REQUIREMENT => Copy each line that has the string "wide" somewhere in it.
--
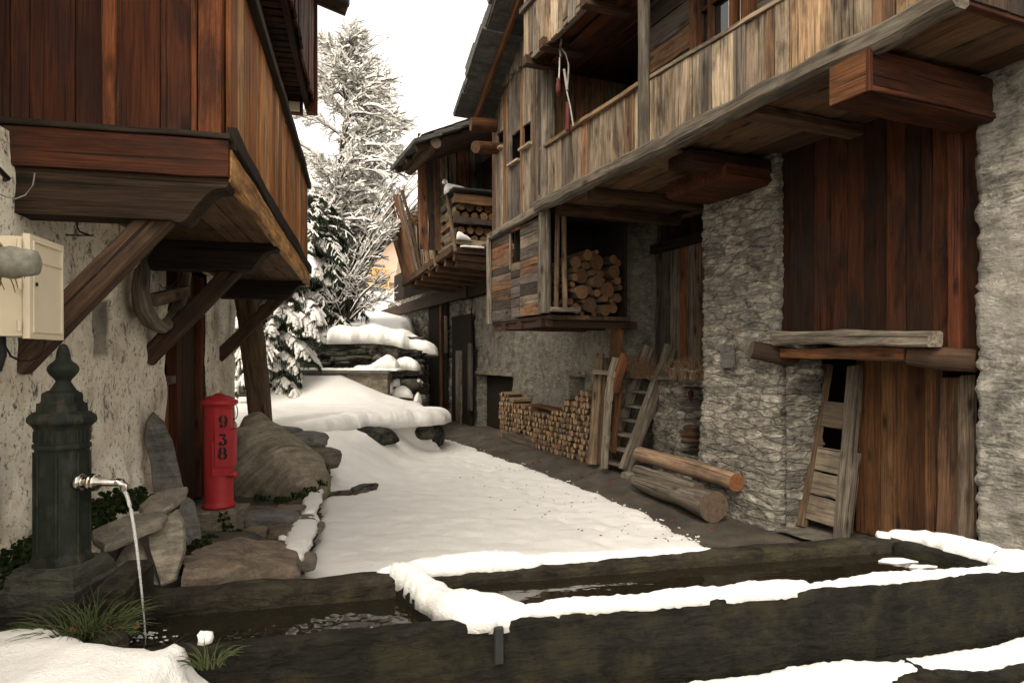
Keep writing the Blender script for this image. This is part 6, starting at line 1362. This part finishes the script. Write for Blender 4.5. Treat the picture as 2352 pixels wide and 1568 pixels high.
# leaning boards and poles
def lean(name, label, a, va, b, vb, w_, t_, mat, r=.5, rnd=False, wd=None):
    m = MB(); A_, B_ = FR.P(*a, va), FR.P(*b, vb)
    if rnd: m.log([A_, A_.lerp(B_, .5), B_], [w_, w_ * .97, w_ * .9], 10, r, .05, 1)
    else: m.plank(A_, B_, wd or FR.U, w_, t_, r, wob=.006)
    return single(name, label, 'pole' if rnd else 'board', m, [M[mat], M['end']], A_)
lean('leaning_pole', 'front pole of the tied pair leaning at the right end of the firewood', (1362, 1066), .92, (1378, 812), 1.12, .075, 0, 'log', .8, True)
lean('leaning_pole', 'dark reddish pole tied behind the front pole at the end of the firewood', (1382, 1066), .98, (1396, 822), 1.15, .06, 0, 'brownbeam', .9, True)
lean('leaning_board', 'wide reddish board standing tallest of the leaning boards, under the wooden bay', (1404, 1050), 1.18, (1418, 742), 1.22, .25, .05, 'door', .2)
m = MB(); m.plank(FR.P(1364, 853, .95), FR.P(1404, 856, 1.06), UP, .06, .05, .5); single('tie_batten', 'short pale batten tying the pair of leaning poles together', 'batten', m, M['pale'], FR.P(1380, 855, 1.0))
m = MB(); P = [(1388, 1076, .82), (1392, 1000, .88), (1397, 920, .93), (1405, 865, .98), (1418, 822, 1.05)]; pts = [FR.P(x, y, v) for x, y, v in P]
for a, b, w0 in zip(pts, pts[1:], (.12, .13, .15, .2)): m.plank(a, b, FR.U, w0, .05, .4, wob=.006, ch=.01)
single('curved_slab', 'grey curved waney board with rounded top leaning left of the ladder', 'board', m, M['greylog'], pts[0])
m = MB(); a = FR.P(1410, 895, .99); b = FR.P(1438, 815, 1.03); m.plank(a, b, FR.U, .16, .06, .5, wob=.012); single('orange_slab', 'short orange-brown slab propped beside the curved grey board', 'board', m, M['orange'], a)
m = MB(); a = FR.P(1408, 1040, .95); b = FR.P(1424, 890, 1.1); m.plank(a, b, FR.U, .1, .04, .6, wob=.006); single('thin_board', 'thin orange board standing behind the curved grey board', 'board', m, M['orange'], a)
# ladder
LD = thing('step_ladder', 'worn wooden step ladder with flat treads leaning up to the ledge and plank door', 'ladder', FR.W(-.1, 1.05, .1))
uL, uR_ = uq(1383, 1.0), uq(1436, 1.03); bL = FR.P(1383, 1088, 1.0); bR = FR.P(1436, 1080, 1.03)
tR = FR.P(1540, 796, 1.80); tL = FR.W(uL, 1.80, tR.z)
uu0 = FR.uv(bL.x, bL.y)[0]; uu1 = FR.uv(bR.x, bR.y)[0]; tR = FR.W(FR.uv(bR.x, bR.y)[0], FR.uv(tR.x, tR.y)[1], tR.z); tR = FR.P(1541, 796, 1.78); tL = tR - FR.U * (uu1 - uu0)
for a, b, r in ((bR, tR, .4), (bL, tL, .6)):
    m = MB(); m.plank(a, b, FR.V, .17, .085, r, wob=.008, ch=.01); obj('stile', m, M['greylog'], LD)
for y in (902, 936, 969, 1003, 1037, 1070):
    z = FR.hit(1440 + (1080 - y) * .36, y, 1.05 + (1080 - y) / 284 * .75)[1]; t_ = (z - bR.z) / (tR.z - bR.z); a = bR.lerp(tR, t_); b = bL.lerp(tL, t_); b.z = a.z
    m = MB(); m.plank(a, b, FR.V, .15, .032, rng.random(), wob=.004); obj('tread', m, M['greylog'], LD)
m = MB(); m.rock(FR.P(1450, 1096, 1.0), .12, .10, .075, .4, 3, 3, .1, fac=.9); single('foot_stone', 'squared stone under the right foot of the ladder', 'stone', m, M['slate'], FR.P(1450, 1096, 1.0))
# logs by the pillar
m = MB(); m.log([FR.P(1468, 1042, .98), FR.P(1590, 1075, .95), FR.P(1692, 1108, .90)], [.088, .092, .09], 14, .6, .04, 1); single('peeled_log', 'round peeled reddish log lying on top, against the foot of the pillar', 'log', m, [M['palelog'], M['endred']], FR.P(1580, 1075, .95))
m = MB(); m.log([FR.P(1464, 1078, .80), FR.P(1540, 1102, .80), FR.P(1605, 1122, .80)], [.075, .085, .08], 12, .3, .06, 1, flat=.8); single('half_log', 'short pale half log lying on the squared log', 'log', m, [M['greylog'], M['endgrey']], FR.P(1540, 1100, .8))
m = MB(); m.log([FR.P(1464, 1105, .70), FR.P(1560, 1135, .70), FR.P(1640, 1164, .68)], [.095, .13, .16], 14, .7, .09, 1, flat=.9); single('squared_log', 'thick grey hewn log on the ground, lowest by the pillar', 'log', m, [M['greylog'], M['endgrey']], FR.P(1560, 1140, .7))
# plate on the pillar, things on the ledge
m = MB(); a, b = uq(1659, PV - .03), uq(1689, PV - .03); m.box(FR.W((a + b) / 2, PV - .045, FR.hit(1674, 818, PV)[1]), FR.U * (b - a), FR.V * .03, UP * .23, r=.6, ch=.004); single('grey_plate', 'small plain grey stone plate set in the face of the pillar', 'plate', m, M['greyslate'], FR.P(1674, 818, PV))
def drytuft(label, c, n, h, sp, name='dry_plants'):
    S = []; m = MB()
    for i in range(n):
        p = Vector(c) + FR.U * rng.uniform(-sp, sp) + FR.V * rng.uniform(-.12, .12); d = (UP + wob3(.55)).normalized()
        for k in range(5): q = p + d * h / 5 * rng.uniform(.6, 1.3); S.append((p, q, .006 - k * .0009, .005 - k * .0009)); p = q; d = (d + wob3(.5)).normalized()
    m.segs(S, 4); return single(name, label, 'plants', m, M['dry'], c)
drytuft('tangle of dry brown stalks on the ledge behind the top of the ladder', FR.P(1470, 868, 1.45), 110, .36, .22)
drytuft('dead plants in pots on the ledge beside the pillar', FR.P(1580, 870, 1.35), 90, .30, .28)
for i, (x, y, v, r_, h_) in enumerate(((1570, 872, 1.35, .06, .13), (1592, 874, 1.35, .05, .12), (1548, 872, 1.45, .06, .15))):
    p = FR.P(x, y, v); m = MB(); m.lathe([(0, r_ * .75), (h_ * .85, r_), (h_ * .86, r_ * 1.12), (h_, r_ * 1.12), (h_ * .9, r_ * .8)], p, 14); single('ledge_pot', ['clay pot in the middle of the three on the ledge', 'clay pot on the ledge nearest the pillar', 'clay pot on the ledge nearest the ladder'][i], 'flower pot', m, M['pot'], p, 'pots on the ledge')
p = FR.P(1583, 1013, LV + .16); m = MB(); m.lathe([(0, .15), (.03, .155), (.04, .13), (.07, .135), (.08, .15), (.11, .15), (.115, .11), (.16, .11), (.18, .13), (.2, .12), (.21, .05)], p, 16)
N_ = thing('wooden_spindle', 'old turned wooden spindle on stacked discs inside the niche of the low wall', 'spindle', p); obj('base', m, M['brownbeam'], N_)
m = MB(); m.lathe([(.2, .045), (.28, .055), (.34, .04), (.45, .05), (.55, .075), (.62, .08), (.68, .055)], p + FR.U * -.03, 12); obj('shaft', m, M['orange'], N_); m = MB(); m.box(p + Vector((0, 0, .72)), FR.U * .3, FR.V * .2, UP * .10, r=.4); obj('head', m, M['redboard'], N_)
# slatted frame leaning beside the cellar door
SF = thing('ladder_crate', 'grey wooden frame with cross boards and two dark gaps, leaning beside the cellar door', 'frame', FR.P(1880, 1215, 1.3))
gA, gB = FR.P(1838, 1207, 1.22), FR.P(1932, 1238, 1.20); hA, hB = FR.P(1897, 838, 1.60), FR.P(1966, 842, 1.60); sd = (gB - gA).normalized()
for a, b, r in ((gA, hA, .2), (gB, hB, .7)):
    m = MB(); m.plank(a, b, sd, .13, .07, r, wob=.005, ch=.008); obj('stile', m, M['log'] if r < .5 else M['greylog'], SF)
ht = lambda y: (1215 - y) / (1215 - 840)
for y0, y1 in ((918, 978), (1024, 1078), (1080, 1132), (1134, 1190)):
    t0, t1 = ht(y1 + 6), ht(y0 + 6); a = gA.lerp(hA, (t0 + t1) / 2); b = gB.lerp(hB, (t0 + t1) / 2); nn = (hA - gA).normalized(); m = MB(); m.plank(a, b, nn, (hA - gA).length * (t1 - t0) - .008, .03, rng.random(), wob=.004); obj('cross_board', m, M['pale'], SF)
m = MB(); m.plank(FR.P(1945, 1222, 1.28), FR.P(1966, 1040, 1.45), FR.U, .09, .03, .6); obj('side_lath', m, M['pale'], SF)
lean('leaning_board', 'broad brown board leaning right of the cellar door', (2178, 1290), 1.38, (2188, 868), 1.52, .17, .045, 'weather2', .9)
lean('leaning_board', 'narrow dark board standing against the edge of the pale pier', (2222, 1310), 1.18, (2226, 862), 1.36, .10, .04, 'weather2', .2)
lean('leaning_board', 'thin grey board between the broad brown board and the pier', (2208, 1300), 1.32, (2214, 866), 1.46, .05, .05, 'pale', .2)
m = MB(); m.slab([FR.P(1780, 1212, .95), FR.P(1925, 1245, .95), FR.W(uq(1900, 1.5), 1.6, .05), FR.W(uq(1850, 1.3), 1.5, .05)], UP, .06, 3); s_ = m; 
for q in range(len(m.v)): m.v[q] = (m.v[q][0], m.v[q][1], .03 + (m.v[q][2] - .03) * .3)
single('door_step', 'flat stone step at the foot of the leaning frame', 'step', m, M['slate'], FR.P(1850, 1225, 1.1))
# hoist hanging in the loggia opening
HO = thing('hoist', 'pulley block with rope, red hook and red hanging handle under the upper gallery', 'hoist', FR.P(1286, 90, -.12)); v_ = -.12
q = lambda x, y: FR.P(x, y, v_)
m = MB(); c = q(1286, 95); m.tube([c + FR.U * (.034 * math.cos(a)) + UP * (.055 * math.sin(a)) for a in np.linspace(0, 6.3, 16)], .016, 7); obj('pulley_ring', m, M['steel'], HO)
m = MB(); m.tube([q(1286, 108), q(1288, 130)], .016, 8); m.tube([q(1286, 132), q(1284, 190)], .011, 8); obj('hook_link', m, M['steel'], HO)
m = MB(); m.lathe([(0, .012), (.05, .03), (.11, .034), (.16, .024), (.2, .026)], q(1283, 220), 12); obj('red_hook', m, M['redpaintwood'], HO)
m = MB(); m.tube([q(1290, 112), q(1300, 125), q(1306, 150), q(1305, 180), q(1302, 210), q(1310, 245), q(1317, 290)], .010, 6); m.tube([q(1296, 160), q(1303, 208)], .016, 6); obj('rope', m, M['wire'], HO)
m = MB(); m.tube([q(1305, 235), q(1304, 300)], .028, 9); obj('red_handle', m, M['redpaintwood'], HO)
--
IN RESPONSE =>
Keep writing the Blender script for this image. This is part 6, starting at line 1362. This part finishes the script. Write for Blender 4.5. Treat the picture as 2352 pixels wide and 1568 pixels high.
lean('leaning_board', 'wide reddish board standing tallest of the leaning boards, under the wooden bay', (1404, 1050), 1.18, (1418, 742), 1.22, .25, .05, 'door', .2)